Discussion: What has to be true to roll out the next-gen container registry to self-managed?
Context
Throughout the past year, the Package group has been working to create and deploy the next generation of the Container Registry to GitLab.com. In Gradual migration plan for GitLab.com Container... (#374 - closed) we identified a plan to do so.
Problem to solve
The problem is that self-managed customers will not have the new registry code. This means that many of the planned performance improvements, UI updates, and other bugs, will not be resolved for self-managed customers. It also means that the codebase will have to have logic that routes to functionality based on the version of the container registry a customer is using, which can get complicated over time.
Discussion
As a team, we've delayed the conversation for the self-managed rollout to:
- Focus on the GitLab.com migration
- We know that we will want to have a period of time with the GitLab.com container registry running at scale prior to rolling it out to self-managed customers. Why? Because self-managed customers don't continually regularly update their applications. So introducing a bug may have a long-lasting effect or at least cause them to change their standard workflows.

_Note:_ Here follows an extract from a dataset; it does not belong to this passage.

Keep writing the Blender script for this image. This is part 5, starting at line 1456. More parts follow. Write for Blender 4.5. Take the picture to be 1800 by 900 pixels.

- We haven't yet agreed on an upgrade strategy.
So, this issue is to discuss, what has to be true for us to start the rollout to self-managed. Some questions to help start the discussion:
- What metrics for the GitLab.com container registry will be used to determine readiness? Error budget? The number of bugs open/closed? Test coverage?
- Will we support an online or offline (read-only) migration plan?
- Are there additional observability features that we need to add?
- Do we need to test on the most frequently used architecture setups?
- Do we have specific performance thresholds?